Jacobs is writing a book about these "paintings with doors," as they were referred to in the Netherlands and elsewhere at that time. In the 15th and 16th centuries, artists such as Jan van Eyck, Hieronymus Bosch and Robert Campin created triptychs, many of which remain well known today, like Bosch's Garden of Earthly Delights. And even as they went out of fashion, Peter Paul Rubens created the Antwerp triptychs of the early 17th century.

Often but not exclusively religious in nature, these paintings consisted of three painted wooden panels with hinges that allowed them to be opened and closed. Triptychs often sported paintings that gave the illusion of sculpture on the exterior of the panels.
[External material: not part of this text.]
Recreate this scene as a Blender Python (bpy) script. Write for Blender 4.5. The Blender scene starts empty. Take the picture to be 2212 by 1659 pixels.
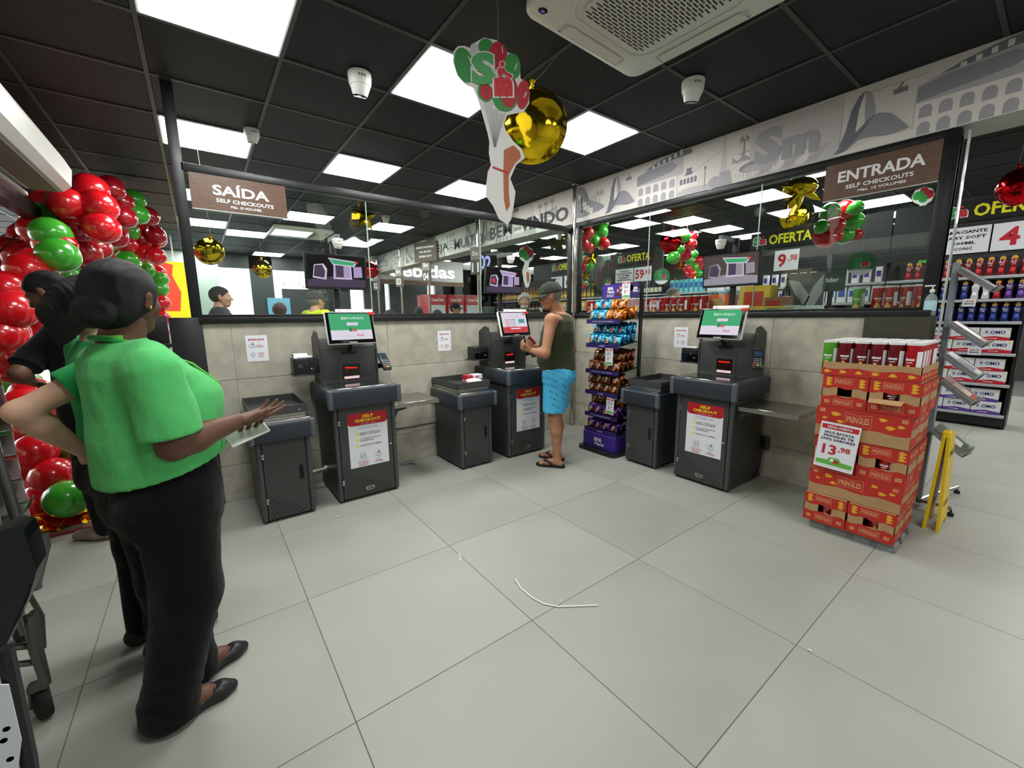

Jacobs became interested in the intersection between format and meaning while writing her first book: "Early Netherlandish Carved Altarpieces: Medieval Tastes and Mass Marketing," published by Cambridge University Press. As she pursued her current research into triptychs, she discovered that the artists used this format to create symbolic doors - boundaries between different levels of reality, different times and spaces, different levels of status and different worlds.

"In some triptychs, there seems to be a deliberate ambiguity," she said. These triptychs seem to depict "a space that is connected and disconnected at the same time."

For instance, in "The Annunciation" triptych by Robert Campin, shown above, Jacobs points to the painting of a door, which on the left side panel reveals the donor and his wife and on the middle panel depicts Mary and an angel. Once when Jacobs was at the Cloisters in New York, she stood in front of the painting, contemplating the door. Is it a opening or a barrier? Can the monk see what is happening in the middle panel? As she gazed and wondered aloud, a crowd began to gather with her, surrounding the painting.

"Everyone had a different opinion," she said. "It made it clear that these paintings can be really hard to interpret."